On peut penser qu’un même phénomène est en voie de se répéter au cours des prochains concerts de Mogwai. Au moment où le groupe entame une tournée mondiale, de nombreuses anciennes chansons un peu oubliées semblent refaire surface dans des versions transfigurées sur scène. D’autre part, même les morceaux les plus faiblards de Rave Tapes ont l’air méconnaissables. Les premiers échos recueillis sur Internet (même sous forme de vidéos Iphone pourries) ont l’air proprement assourdissants. Confirmation définitive le 3 février prochain à la Cigale.

9) LES « SIDE PROJECTS » SONT DÉSORMAIS PLUS EXCITANTS
Qu’il s’agisse des escapades faussement solitaires de Thom Yorke au sein de Atoms For Peace, ou de Mogwai composant entre deux albums la bande originale d’une série (Les Revenants), force est de constater que les enregistrements effectués « en parallèle » surpassent maintenant les fournées « officielles ».
Ce n’est pas forcément une mauvaise nouvelle tant cela témoigne au contraire d’une vitalité toujours intacte. On guettera donc avec une impatience à peine émoussée les prochains enregistrements.

10) UN DISQUE CENSÉ SE BONIFIER AVEC LE TEMPS (comme un grand vin)
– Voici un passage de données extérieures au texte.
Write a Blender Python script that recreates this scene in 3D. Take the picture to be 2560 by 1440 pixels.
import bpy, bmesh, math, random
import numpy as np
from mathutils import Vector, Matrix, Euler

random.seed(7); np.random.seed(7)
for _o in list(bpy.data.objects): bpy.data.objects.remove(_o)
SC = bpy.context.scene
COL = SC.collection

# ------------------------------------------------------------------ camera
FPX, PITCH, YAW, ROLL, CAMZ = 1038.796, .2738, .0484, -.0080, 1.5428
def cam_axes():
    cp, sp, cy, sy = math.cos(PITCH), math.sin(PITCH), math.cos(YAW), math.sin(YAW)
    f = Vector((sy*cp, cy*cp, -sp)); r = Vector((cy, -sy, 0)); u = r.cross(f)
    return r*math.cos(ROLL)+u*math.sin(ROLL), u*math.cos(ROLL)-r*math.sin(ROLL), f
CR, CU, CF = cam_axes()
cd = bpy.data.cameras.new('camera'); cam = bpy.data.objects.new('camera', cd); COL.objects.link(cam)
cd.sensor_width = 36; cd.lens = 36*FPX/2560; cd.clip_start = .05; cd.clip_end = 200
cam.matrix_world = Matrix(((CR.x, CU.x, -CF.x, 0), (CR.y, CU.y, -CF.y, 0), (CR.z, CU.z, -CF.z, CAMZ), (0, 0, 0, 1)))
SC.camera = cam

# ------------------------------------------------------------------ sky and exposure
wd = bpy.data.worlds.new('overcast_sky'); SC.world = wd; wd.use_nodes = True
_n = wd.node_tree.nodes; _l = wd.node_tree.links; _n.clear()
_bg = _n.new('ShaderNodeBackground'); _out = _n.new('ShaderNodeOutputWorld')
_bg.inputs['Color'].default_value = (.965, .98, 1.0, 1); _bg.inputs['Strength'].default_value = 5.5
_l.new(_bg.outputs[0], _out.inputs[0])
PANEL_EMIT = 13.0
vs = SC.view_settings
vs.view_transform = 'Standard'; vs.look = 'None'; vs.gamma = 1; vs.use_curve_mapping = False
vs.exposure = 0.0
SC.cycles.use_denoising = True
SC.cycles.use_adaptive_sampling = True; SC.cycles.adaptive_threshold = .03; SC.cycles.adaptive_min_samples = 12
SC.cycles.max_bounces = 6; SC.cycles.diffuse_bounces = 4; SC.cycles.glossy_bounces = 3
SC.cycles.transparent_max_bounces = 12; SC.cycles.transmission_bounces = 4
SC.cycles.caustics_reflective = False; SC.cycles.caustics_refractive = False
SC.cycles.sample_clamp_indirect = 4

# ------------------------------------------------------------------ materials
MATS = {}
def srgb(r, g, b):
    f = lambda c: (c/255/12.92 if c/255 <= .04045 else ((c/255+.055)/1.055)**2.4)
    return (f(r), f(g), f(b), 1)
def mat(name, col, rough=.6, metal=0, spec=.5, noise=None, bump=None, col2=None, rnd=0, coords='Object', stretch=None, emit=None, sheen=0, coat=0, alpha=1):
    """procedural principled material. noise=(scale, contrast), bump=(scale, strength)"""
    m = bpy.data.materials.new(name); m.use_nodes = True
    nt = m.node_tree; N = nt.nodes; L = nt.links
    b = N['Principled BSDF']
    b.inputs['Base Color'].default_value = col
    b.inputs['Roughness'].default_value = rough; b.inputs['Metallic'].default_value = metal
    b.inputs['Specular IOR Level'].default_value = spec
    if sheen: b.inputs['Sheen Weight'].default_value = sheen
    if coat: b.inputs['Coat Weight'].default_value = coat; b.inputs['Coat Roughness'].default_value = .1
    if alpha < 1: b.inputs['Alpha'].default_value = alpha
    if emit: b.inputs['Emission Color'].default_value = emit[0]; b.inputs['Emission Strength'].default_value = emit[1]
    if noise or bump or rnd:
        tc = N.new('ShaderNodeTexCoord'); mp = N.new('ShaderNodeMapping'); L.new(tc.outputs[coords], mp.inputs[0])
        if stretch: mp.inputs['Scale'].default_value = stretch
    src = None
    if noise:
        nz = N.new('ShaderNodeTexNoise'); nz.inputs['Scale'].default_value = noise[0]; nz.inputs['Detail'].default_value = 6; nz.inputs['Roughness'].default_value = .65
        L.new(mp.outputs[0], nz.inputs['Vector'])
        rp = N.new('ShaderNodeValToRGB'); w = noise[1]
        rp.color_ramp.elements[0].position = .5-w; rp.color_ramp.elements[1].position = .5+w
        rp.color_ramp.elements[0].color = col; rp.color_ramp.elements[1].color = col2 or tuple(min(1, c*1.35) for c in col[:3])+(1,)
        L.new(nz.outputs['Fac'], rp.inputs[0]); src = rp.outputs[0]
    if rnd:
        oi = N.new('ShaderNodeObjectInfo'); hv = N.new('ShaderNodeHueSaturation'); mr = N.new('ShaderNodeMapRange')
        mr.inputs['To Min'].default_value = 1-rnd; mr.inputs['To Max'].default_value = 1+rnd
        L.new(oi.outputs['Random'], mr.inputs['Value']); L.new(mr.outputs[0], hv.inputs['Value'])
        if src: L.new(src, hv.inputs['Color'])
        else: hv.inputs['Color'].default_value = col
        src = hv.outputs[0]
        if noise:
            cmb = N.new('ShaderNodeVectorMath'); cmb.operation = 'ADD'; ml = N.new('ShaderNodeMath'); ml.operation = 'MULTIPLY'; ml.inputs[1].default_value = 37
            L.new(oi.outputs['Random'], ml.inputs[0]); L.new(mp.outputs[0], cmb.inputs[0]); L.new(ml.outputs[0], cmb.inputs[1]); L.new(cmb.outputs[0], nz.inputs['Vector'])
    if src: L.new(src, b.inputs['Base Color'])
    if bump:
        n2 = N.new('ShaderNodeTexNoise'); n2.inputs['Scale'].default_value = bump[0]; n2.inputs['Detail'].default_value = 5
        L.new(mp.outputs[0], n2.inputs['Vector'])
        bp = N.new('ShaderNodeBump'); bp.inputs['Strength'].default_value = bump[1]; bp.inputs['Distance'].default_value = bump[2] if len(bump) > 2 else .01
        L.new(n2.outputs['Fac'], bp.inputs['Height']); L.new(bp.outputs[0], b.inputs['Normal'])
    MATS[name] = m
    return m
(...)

C’est l’Argument imparable supposé faire taire les voix discordantes, assené au forcing par une presse musicale globalement complaisante (sous-entendu : « si vous êtes déçu, c’est parce que vous n’avez pas assez écouté »). Dans une récente critique des Inrocks, on peut ainsi lire que certes le disque a l’air décevant, mais qu’en fait non, à force d’insister, en écoutant super attentivement, tout cela devrait aller. Et l’album d’écoper de la note de 4,5/5, comme ça, finalement assez gratuitement, presque « au cas où ».
Admettons, d’autant plus qu’il nous est arrivé à tous de réévaluer un disque des mois après sa parution. Difficile peut-être de se prononcer aujourd’hui de manière définitive sur Rave Tapes, sorti il y a quelques jours à peine. En revanche, on sait déjà aujourd’hui que The King Of Limbs, lui, n’a définitivement rien gagné avec les années. Bien au contraire.